• [Exercise goal]:
Omit pictures and quote the listing below line by line, from its start through the line that holds "-_r0*math.sin(ROLL) + _u0*math.cos(ROLL)".

• [Data provided]:
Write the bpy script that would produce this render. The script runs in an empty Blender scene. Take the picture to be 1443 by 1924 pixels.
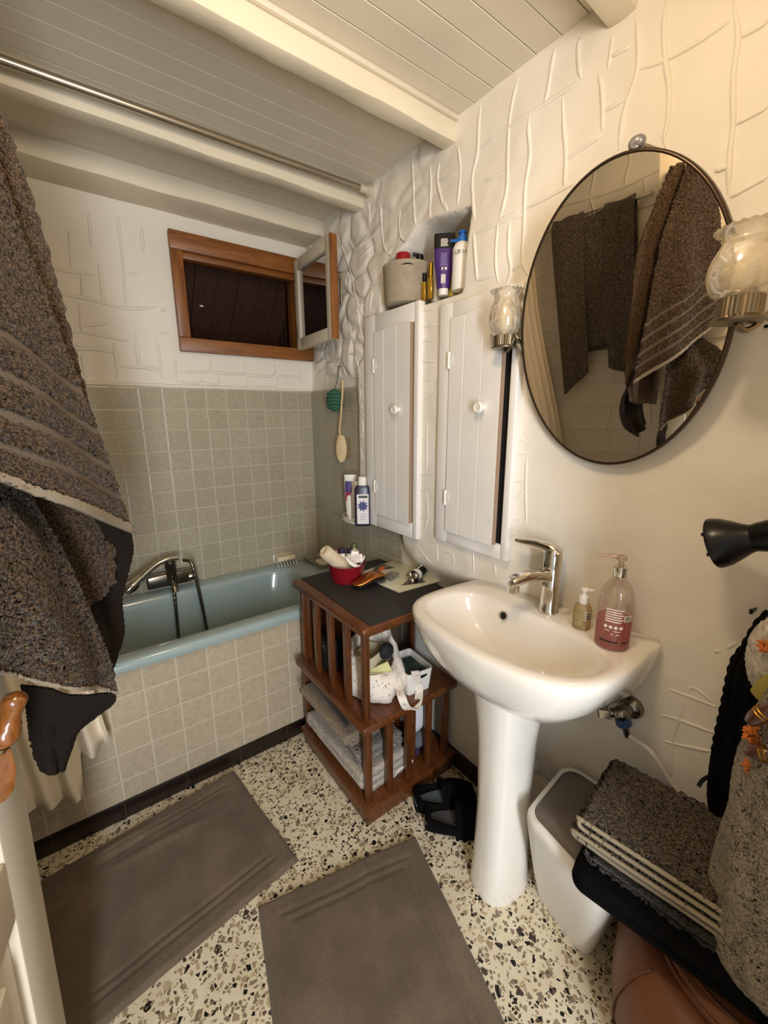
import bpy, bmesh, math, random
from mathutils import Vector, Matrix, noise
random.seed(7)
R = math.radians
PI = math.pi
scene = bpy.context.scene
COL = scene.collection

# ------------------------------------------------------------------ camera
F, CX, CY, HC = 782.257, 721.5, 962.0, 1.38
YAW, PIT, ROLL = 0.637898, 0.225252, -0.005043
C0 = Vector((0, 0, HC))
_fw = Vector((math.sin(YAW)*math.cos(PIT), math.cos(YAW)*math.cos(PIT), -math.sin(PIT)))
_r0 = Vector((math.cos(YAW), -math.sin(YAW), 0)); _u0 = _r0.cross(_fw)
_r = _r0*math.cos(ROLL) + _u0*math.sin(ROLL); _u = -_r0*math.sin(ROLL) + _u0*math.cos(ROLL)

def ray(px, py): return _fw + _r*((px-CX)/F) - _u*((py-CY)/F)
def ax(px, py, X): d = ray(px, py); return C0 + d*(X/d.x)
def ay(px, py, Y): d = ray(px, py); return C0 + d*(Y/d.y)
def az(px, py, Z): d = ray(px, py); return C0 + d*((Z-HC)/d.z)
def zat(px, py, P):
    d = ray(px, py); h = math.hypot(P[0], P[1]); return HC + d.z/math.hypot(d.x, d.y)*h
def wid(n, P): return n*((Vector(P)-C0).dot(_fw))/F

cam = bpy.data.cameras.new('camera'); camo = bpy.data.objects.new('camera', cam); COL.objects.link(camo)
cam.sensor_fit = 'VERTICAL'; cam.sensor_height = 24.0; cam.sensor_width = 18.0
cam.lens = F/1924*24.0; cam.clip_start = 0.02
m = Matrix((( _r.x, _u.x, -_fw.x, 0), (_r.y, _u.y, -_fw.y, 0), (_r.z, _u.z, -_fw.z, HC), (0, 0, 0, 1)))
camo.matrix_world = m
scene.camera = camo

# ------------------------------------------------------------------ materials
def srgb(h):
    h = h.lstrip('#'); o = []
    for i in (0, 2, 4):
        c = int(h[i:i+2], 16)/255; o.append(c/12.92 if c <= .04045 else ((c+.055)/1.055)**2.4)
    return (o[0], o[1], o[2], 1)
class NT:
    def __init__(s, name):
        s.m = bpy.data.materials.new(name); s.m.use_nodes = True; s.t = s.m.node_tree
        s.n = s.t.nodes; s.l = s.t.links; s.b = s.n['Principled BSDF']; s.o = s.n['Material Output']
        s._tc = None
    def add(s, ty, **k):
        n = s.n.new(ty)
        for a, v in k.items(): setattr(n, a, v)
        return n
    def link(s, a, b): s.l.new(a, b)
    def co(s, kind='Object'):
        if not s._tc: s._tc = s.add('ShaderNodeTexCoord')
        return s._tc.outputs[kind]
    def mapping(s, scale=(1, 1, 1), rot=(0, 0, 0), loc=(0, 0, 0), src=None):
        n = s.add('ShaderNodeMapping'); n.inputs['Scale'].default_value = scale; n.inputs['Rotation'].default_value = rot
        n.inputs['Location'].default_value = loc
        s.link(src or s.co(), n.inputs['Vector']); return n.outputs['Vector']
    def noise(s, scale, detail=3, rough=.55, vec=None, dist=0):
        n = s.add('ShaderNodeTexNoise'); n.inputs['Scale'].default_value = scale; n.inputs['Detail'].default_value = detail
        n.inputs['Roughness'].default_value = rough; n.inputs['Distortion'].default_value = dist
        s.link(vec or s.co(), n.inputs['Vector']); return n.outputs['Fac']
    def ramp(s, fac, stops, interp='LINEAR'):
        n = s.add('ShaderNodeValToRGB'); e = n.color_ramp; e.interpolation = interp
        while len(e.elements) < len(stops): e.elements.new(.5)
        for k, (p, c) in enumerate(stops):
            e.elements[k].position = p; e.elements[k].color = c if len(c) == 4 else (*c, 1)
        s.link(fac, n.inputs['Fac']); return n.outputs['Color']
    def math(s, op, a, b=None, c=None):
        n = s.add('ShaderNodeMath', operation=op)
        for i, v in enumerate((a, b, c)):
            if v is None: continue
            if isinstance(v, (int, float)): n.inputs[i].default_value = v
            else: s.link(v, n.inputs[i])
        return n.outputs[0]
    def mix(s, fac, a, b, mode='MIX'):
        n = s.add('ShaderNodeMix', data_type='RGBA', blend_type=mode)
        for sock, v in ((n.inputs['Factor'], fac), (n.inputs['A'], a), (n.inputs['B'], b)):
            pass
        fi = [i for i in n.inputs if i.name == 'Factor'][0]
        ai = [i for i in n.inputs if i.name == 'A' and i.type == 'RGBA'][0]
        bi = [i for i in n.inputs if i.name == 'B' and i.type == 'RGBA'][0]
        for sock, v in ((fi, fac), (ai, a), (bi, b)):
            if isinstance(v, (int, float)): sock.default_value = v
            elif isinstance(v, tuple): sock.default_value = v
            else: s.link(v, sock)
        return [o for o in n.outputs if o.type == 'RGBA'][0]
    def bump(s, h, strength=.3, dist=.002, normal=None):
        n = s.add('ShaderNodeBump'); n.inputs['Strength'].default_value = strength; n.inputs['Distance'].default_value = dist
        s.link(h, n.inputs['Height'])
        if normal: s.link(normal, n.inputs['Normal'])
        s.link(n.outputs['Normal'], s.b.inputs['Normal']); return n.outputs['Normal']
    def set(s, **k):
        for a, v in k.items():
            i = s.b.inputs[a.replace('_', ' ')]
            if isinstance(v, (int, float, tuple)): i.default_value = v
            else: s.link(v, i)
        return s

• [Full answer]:
Write the bpy script that would produce this render. The script runs in an empty Blender scene. Take the picture to be 1443 by 1924 pixels.
import bpy, bmesh, math, random
from mathutils import Vector, Matrix, noise
random.seed(7)
R = math.radians
PI = math.pi
scene = bpy.context.scene
COL = scene.collection

# ------------------------------------------------------------------ camera
F, CX, CY, HC = 782.257, 721.5, 962.0, 1.38
YAW, PIT, ROLL = 0.637898, 0.225252, -0.005043
C0 = Vector((0, 0, HC))
_fw = Vector((math.sin(YAW)*math.cos(PIT), math.cos(YAW)*math.cos(PIT), -math.sin(PIT)))
_r0 = Vector((math.cos(YAW), -math.sin(YAW), 0)); _u0 = _r0.cross(_fw)
_r = _r0*math.cos(ROLL) + _u0*math.sin(ROLL); _u = -_r0*math.sin(ROLL) + _u0*math.cos(ROLL)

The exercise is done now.